The Hormuz story is, at its core, about dependency. When shipping through the strait was choked off earlier this year, the effect rippled far beyond the Gulf. fuel shortages appeared in parts of Asia and the inflationary pressure was felt by households and businesses with no connection to the Middle East. While the long-anticipated peace deal seems to finally be in reach, with it, the reopening of the waterway and lift of the naval blockade, the reprieve is fragile. Mines remain in the water, threat levels remain elevated and the risk of renewed closure has not disappeared. The lesson for policymakers and business leaders is uncomfortable but clear: an economy built on a handful of maritime chokepoints is an economy exposed to forces it cannot control.
There is a sharper irony beneath the disruption: A shock like this pushes the world toward more fossil fuel, not less. As the strait tightened, members of the International Energy Agency drew down strategic reserves, Washington temporarily eased sanctions on some Russian and Iranian oil to keep supply moving and tankers rerouted onto longer, more fuel-intensive voyages. A conflict that disrupts the flow of oil almost inevitably slows the transition away from it. Yet with so much of the global economy still dependent on hydrocarbons moving through a handful of chokepoints, reducing that reliance during a crisis is nearly impossible. That vulnerability is not an argument for delay—it is a case for acceleration. Diversifying energy sources and supply routes is a climate, security and economic imperative. Every barrel a country does not need to import through a contested strait is a barrel of resilience.
The second pressure system is quieter but no less consequential. Most models suggest the event will be at the least moderate, but possibly stronger. El Niño tends to push global temperatures up and to sharpen extremes at both ends; more intense drought in some regions, heavier rainfall and flooding in others and a higher risk of heatwaves.
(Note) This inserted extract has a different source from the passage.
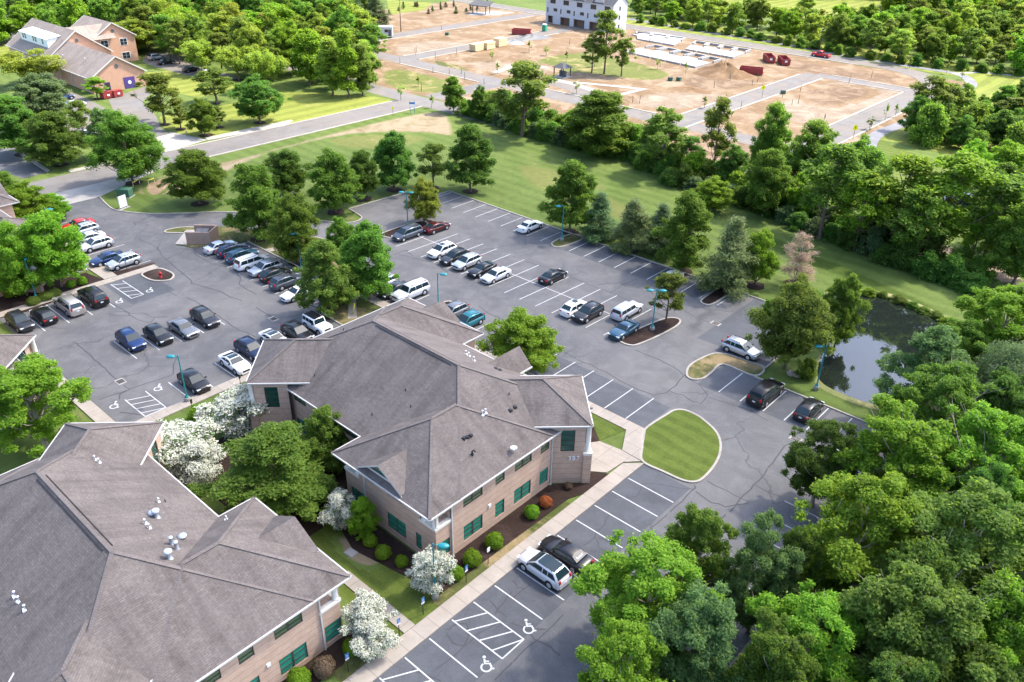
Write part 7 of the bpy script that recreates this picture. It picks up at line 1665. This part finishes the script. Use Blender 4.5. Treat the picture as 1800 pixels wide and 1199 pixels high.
# townhouse under construction
th = empty('townhouse', (0, 0, 0), 0, 'white wrapped three storey townhouse row with open garages, still being built', 'townhouse')
m = MB(); m2 = MB()
X0, X1, Y0, Y1, ZE = -209.0, -178.5, 250.5, 259.0, 9.3
g_ops = []
L_ = X1 - X0
gar = [(7.0, 11.4), (13.2, 18.2), (20.4, 25.4)]
ops = [(a, b_, 0.0, 2.7) for a, b_ in gar] + [(1.0, 3.4, 0.1, 2.6), (28.0, 29.6, 0.1, 2.5)]
wn = []
for k in range(5):
    x = 3.2 + k * 6.2; wn.append((x - 1.3, x + 1.3, 6.9, 8.5, 3))
    wn.append((x - 2.6, x - 2.0, 3.7, 5.4, 1)); wn.append((x + 0.4, x + 2.2, 4.3, 5.4, 3)); 
q = wall_run(m, (X0, Y0), (X1, Y0), -0.2, ZE, ops + [w_[:4] for w_ in wn], depth=0.2)
for w_ in wn: window(q, w_[:4], th, None, False, MAT['win_dark'], cols=w_[4], rows=1, depth=0.16)
for o in ops: b = MB(); b.face([q(o[0], o[2], 1.8), q(o[1], o[2], 1.8), q(o[1], o[3], 1.8), q(o[0], o[3], 1.8)]); b.face([q(o[0], o[2], .2), q(o[0], o[2], 1.8), q(o[0], o[3], 1.8), q(o[0], o[3], .2)][::-1]); b.face([q(o[1], o[2], .2), q(o[1], o[2], 1.8), q(o[1], o[3], 1.8), q(o[1], o[3], .2)]); b.face([q(o[0], o[3], .2), q(o[1], o[3], .2), q(o[1], o[3], 1.8), q(o[0], o[3], 1.8)]); b.build('garage_opening', MAT['wood_dark'], th)
sw = [(3.6, 4.4, 7.0, 8.4), (3.6, 4.4, 4.0, 5.4), (3.6, 4.4, 1.0, 2.4)]
q = wall_run(m, (X1, Y0), (X1, Y1), -0.2, ZE, sw, depth=0.2)
for o in sw: window(q, o, th, None, False, MAT['win_dark'], cols=1, rows=1, depth=0.16)
wall_run(m, (X1, Y1), (X0, Y1), -0.2, ZE, []); wall_run(m, (X0, Y1), (X0, Y0), -0.2, ZE, [])
ym = (Y0 + Y1) / 2
for x, s in ((X0, -1), (X1, 1)): f = [(x, Y0, ZE), (x, Y1, ZE), (x, ym, ZE + 3.0)]; m.face(f if s > 0 else f[::-1])
m.build('wall', MAT['wrap'], th)
m = MB(); m.face([(X0 - .3, Y0 - .4, ZE - .25), (X1 + .3, Y0 - .4, ZE - .25), (X1 + .3, ym, ZE + 3.1), (X0 - .3, ym, ZE + 3.1)]); m.face([(X1 + .3, Y1 + .4, ZE - .25), (X0 - .3, Y1 + .4, ZE - .25), (X0 - .3, ym, ZE + 3.1), (X1 + .3, ym, ZE + 3.1)]); m.build('roof', MAT['roof_dark'], th)
for k in range(3):            # white gables breaking the front roof
    x = X0 + 7 + k * 8.5; m = MB(); z = ZE; m.face([(x - 2.4, Y0 + .05, z), (x + 2.4, Y0 + .05, z), (x, Y0 + .05, z + 2.4)]); o = m.build('gable', MAT['wrap'], th)
    m = MB(); yb = Y0 + 3.2; m.face([(x - 2.7, Y0 - .4, z - .25), (x, Y0 - .4, z + 2.5), (x, yb, z + 2.5), (x - 2.7, Y0 - .1, z - .25)]); m.face([(x, Y0 - .4, z + 2.5), (x + 2.7, Y0 - .4, z - .25), (x + 2.7, Y0 - .1, z - .25), (x, yb, z + 2.5)]); m.build('gable_roof', MAT['roof_dark'], o)

def rolloff(pp, rz, label):
    p = P(*pp); e = empty('roll_off_skip', (p.x, p.y, 0.0), rz, label, 'skip'); L, W_, H_ = 6.4, 2.4, 1.7
    m = MB()
    for a, b_, c, d in ((0, -W_ / 2, L, 0.1), (0, W_ / 2, L, 0.1), (-L / 2, 0, 0.1, W_), (L / 2, 0, 0.1, W_)): m.box((a, b_, 0.2), (c, d, H_))
    m.box((0, 0, 0.2), (L, W_, 0.1)); m.build('body', MAT['rust_red'], e)
    r = MB()
    for i in range(8):
        for s in (-1, 1): r.box((-L / 2 + 0.5 + i * 0.77, s * (W_ / 2 + 0.07), 0.25), (0.1, 0.06, H_ - 0.15))
    r.build('rib', MAT['rust_red'], e) if False else None
    for i in range(8):
        for s in (-1, 1): r = MB(); r.box((-L / 2 + 0.5 + i * 0.77, s * (W_ / 2 + 0.07), 0.25), (0.1, 0.06, H_ - 0.15)); r.build('rib', MAT['rust_red'], e)
    r = MB(); r.box((L / 2 + 0.1, 0, 0.35), (0.08, 1.2, 1.1)); r.build('door', MAT['rust_red'], e)
    r = MB(); r.box((L / 2 + 0.15, -0.1, 1.0), (0.02, 0.7, 0.5)); r.build('label_plate', MAT['sign_white'], e)
    for x in (-2.4, 2.4):
        for s in (-1, 1): r = MB(); r.tube([(x, s * 0.9 - 0.1, 0.12), (x, s * 0.9 + 0.1, 0.12)], 0.13, 10); r.build('roller', MAT['post_dark'], e)
rolloff((917, 61), 0.5, 'long red roll off skip left of the green toilet')
rolloff((1351, 108), -0.9, 'red roll off skip, left of the two standing side by side'); rolloff((1377, 112), -0.9, 'red roll off skip, right of the two standing side by side'); rolloff((1320, 130), 0.35, 'red roll off skip next to the earth mound')
p = P(957, 55); e = empty('portable_toilet', (p.x, p.y, 0), 0.2, 'green portable toilet with a white roof', 'toilet'); b = MB(); b.box((0, 0, 0.1), (1.3, 1.3, 2.1)); b.build('cabin', MAT['toilet'], e); b = MB(); b.box((0, 0, 2.21), (1.35, 1.35, 0.25), top=0.7); b.build('roof', MAT['sign_white'], e); b = MB(); b.box((0.2, -0.67, 0.2), (0.75, 0.05, 1.85)); b.build('door', MAT['toilet'], e)
p = P(988, 135); e = empty('mail_gazebo', (p.x, p.y, 0), 0.0, 'small dark gazebo sheltering mailboxes at the road bend', 'gazebo')
b = MB(); b.box((0, 0, -0.05), (4.2, 4.2, 0.15)); b.build('floor', MAT['slab'], e)
for sx in (-1, 1):
    for sy in (-1, 1): b = MB(); b.box((sx * 1.6, sy * 1.6, 0.1), (0.22, 0.22, 2.5)); b.build('post', MAT['hut'], e)
b = MB(); k_ = 2.15; t_ = [(-.45, -.45, 3.7), (.45, -.45, 3.7), (.45, .45, 3.7), (-.45, .45, 3.7)]; l_ = [(-k_, -k_, 2.6), (k_, -k_, 2.6), (k_, k_, 2.6), (-k_, k_, 2.6)]
for i in range(4): j = (i + 1) % 4; b.face([l_[i], l_[j], t_[j], t_[i]])
b.face(t_); b.face(l_[::-1]); b.build('roof', MAT['roof_dark'], e)
for i in range(3): b = MB(); b.box((-0.8 + i * 0.8, 0.3, 0.1), (0.6, 0.5, 1.5)); b.build('mailbox', MAT['tarp'], e)
p = P(667, 66); e = empty('site_trailer', (p.x, p.y, 0), math.radians(45), 'white site trailer at the end of the new road', 'trailer'); b = MB(); b.box((0, 0, 0.6), (9.0, 2.8, 2.9)); b.build('body', MAT['wrap'], e); b = MB(); b.box((0, 0, 3.51), (9.2, 3.0, 0.12)); b.build('roof', MAT['sign_white'], e)
for x in (-2.5, 0, 2.5): b = MB(); b.box((x, -1.42, 1.9), (1.1, 0.05, 0.9)); b.build('window', MAT['win_dark'], e)
b = MB(); b.box((3.6, -1.42, 0.7), (0.9, 0.05, 2.1)); b.build('door', MAT['tarp'], e)
for x in (-1, 1): b = MB(); b.tube([(x, -1.45, 0.4), (x, -1.15, 0.4)], 0.4, 12); b.build('wheel', MAT['tyre'], e)
for pp, hh, lb in (((838, 89), 2.2, 'leftmost timber stack beside the new road'), ((858, 86), 2.3, 'middle timber stack beside the new road'), ((879, 81), 2.6, 'rightmost timber stack with a yellow top')):
    p = P(*pp); e = empty('timber_stack', (p.x, p.y, 0), 0.05, lb, 'timber stack')
    for i in range(3): b = MB(); b.box((R.uniform(-.1, .1), 0, 0.15 + i * (hh - .15) / 3), (2.6, 4.0, (hh - .15) / 3 - 0.06)); b.build('timber_pack', MAT['wood'], e)
    for y in (-1.2, 1.2): b = MB(); b.box((0, y, 0), (2.4, 0.15, 0.15)); b.build('bearer', MAT['wood_dark'], e)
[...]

Its footprint reaches agriculture, water systems, energy demand and supply chains across entire regions.
Stacked on top of an already strained economic moment, an El Niño year raises the stakes for food and water security. Drought reduces harvests and drives up commodity prices; flooding damages infrastructure and displaces communities; heat strains power grids at the very moment demand for cooling peaks. These are not distant risks—they are the kind of disruptions that move insurance premiums, commodity markets and national budgets within a single season.
What makes mid-2026 distinctive is the convergence. A geopolitical shock and a climatic one are landing on the same fault lines and, too often, the same communities. The countries and households least able to absorb a spike in fuel or food prices are the ones most exposed to both. For decision-makers, the central insight is that climate and security are not separate files to be managed by separate teams. They are dimensions of the same question about how resilient our systems are when more than one thing goes wrong at once.
For businesses, supply chains built for efficiency alone are brittle when a strait closes or a harvest fails. Resilience now means diversification and a serious accounting of climate exposure. For governments, it means early warning, adaptation and a lower-carbon energy base that doubles as a hedge against geopolitical risk. This is why the work underway in Bonn matters beyond the negotiating rooms. These meetings set the groundwork for COP31 and are a reminder that climate action is also an economic and security policy. The Paris Agreement was built on the premise that managing climate risk is a shared, long-term project. The events of this year suggest that the project is also an urgent, near-term one.
The question for leaders is whether they will treat these converging pressures as connected or continue to address them in isolation. The strait may reopen, and the El Niño may pass, but the underlying lesson will remain. In a world of compounding shocks, resilience is no longer optional—it is the strategy.